The Institute is the first dedicated to research on the Great Salt Lake, Utah's salty inland sea that has supported Great Salt Lake Minerals' extraction activeties since 1970. The company is a wholly owned subsidiary of Compass Minerals.
"We appreciate Great Salt Lake Minerals and their support for Westminster's commitment to excellence in the sciences," said President Michael Bassis. "They help further discovery of this unique and understudied resource."
Directed by Bonnie Baxter, who has done considerable research on the lake, the Institute will pursue collaborative ventures between higher education, industry, nonprofit groups and government agencies.
Its creation extends longtime support for Westminster by the late Peter Behrens, who was vice chairman of Great Salt Lake Minerals and a college trustee for more than 15 years.
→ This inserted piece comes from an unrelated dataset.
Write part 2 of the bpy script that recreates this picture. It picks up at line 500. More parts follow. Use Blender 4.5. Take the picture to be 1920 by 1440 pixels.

He died in November 2005 at the age of 78.
"We have a warm feeling for Westminster," said Great Salt Lake Minerals spokesman Dave Hyams. But the sentimental attachment is far exceeded by the many benefits that can be derived from focused studies of the lake and its ecosystem, he added.
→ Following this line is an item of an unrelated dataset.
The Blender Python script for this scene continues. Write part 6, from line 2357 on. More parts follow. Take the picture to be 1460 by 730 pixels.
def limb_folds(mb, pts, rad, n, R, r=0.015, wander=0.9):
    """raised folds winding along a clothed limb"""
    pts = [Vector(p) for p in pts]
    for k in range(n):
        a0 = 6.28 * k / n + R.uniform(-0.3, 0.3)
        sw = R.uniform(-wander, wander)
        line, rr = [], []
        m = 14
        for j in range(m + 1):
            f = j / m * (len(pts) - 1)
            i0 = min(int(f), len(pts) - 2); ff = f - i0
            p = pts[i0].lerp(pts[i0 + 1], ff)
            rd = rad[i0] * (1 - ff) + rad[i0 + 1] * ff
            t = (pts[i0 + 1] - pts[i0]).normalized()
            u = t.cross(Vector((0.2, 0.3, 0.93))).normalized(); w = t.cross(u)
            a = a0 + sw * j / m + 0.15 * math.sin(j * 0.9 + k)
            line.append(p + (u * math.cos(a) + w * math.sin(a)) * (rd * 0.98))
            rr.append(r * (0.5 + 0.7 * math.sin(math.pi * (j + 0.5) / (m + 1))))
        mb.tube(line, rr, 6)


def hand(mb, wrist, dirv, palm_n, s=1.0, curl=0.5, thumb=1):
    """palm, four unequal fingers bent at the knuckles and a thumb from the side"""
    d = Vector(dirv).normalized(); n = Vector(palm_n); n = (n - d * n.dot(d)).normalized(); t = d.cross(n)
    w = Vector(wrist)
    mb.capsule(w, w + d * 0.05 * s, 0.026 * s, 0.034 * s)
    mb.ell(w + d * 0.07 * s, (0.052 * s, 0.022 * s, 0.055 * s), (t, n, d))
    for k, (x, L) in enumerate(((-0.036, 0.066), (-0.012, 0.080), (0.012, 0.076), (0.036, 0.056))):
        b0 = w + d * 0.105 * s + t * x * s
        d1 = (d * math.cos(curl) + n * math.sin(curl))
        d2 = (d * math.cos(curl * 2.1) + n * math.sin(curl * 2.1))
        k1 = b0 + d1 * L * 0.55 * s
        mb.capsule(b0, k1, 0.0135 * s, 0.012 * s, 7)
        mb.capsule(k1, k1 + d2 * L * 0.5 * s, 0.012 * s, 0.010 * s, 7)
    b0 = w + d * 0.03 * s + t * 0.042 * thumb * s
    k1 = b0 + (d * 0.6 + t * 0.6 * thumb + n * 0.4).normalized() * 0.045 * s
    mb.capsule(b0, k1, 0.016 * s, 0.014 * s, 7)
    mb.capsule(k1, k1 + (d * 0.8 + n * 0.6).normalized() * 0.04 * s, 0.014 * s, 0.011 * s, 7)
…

"They will be doing the research necessary for understanding the lake, the whys and hows there are changes that affect lake levels and bird populations," Hyams said. "That's important in determining how you go forward with sensible policies that protect the lake, the human and bird populations and the economy... Knowledge and information about how the lake operates is important to and to the whole state."
Meldrum Science Center will have 14 classroom/laboratories and five dedicated undergraduate research laboratories that will be used by the college's growing number of science, pre-med, nursing and health-care majors.
VCBO Architects designed the center, being built by Big-D Construction. It will achieve the U.S. Green Building Council's LEED Gold Certification.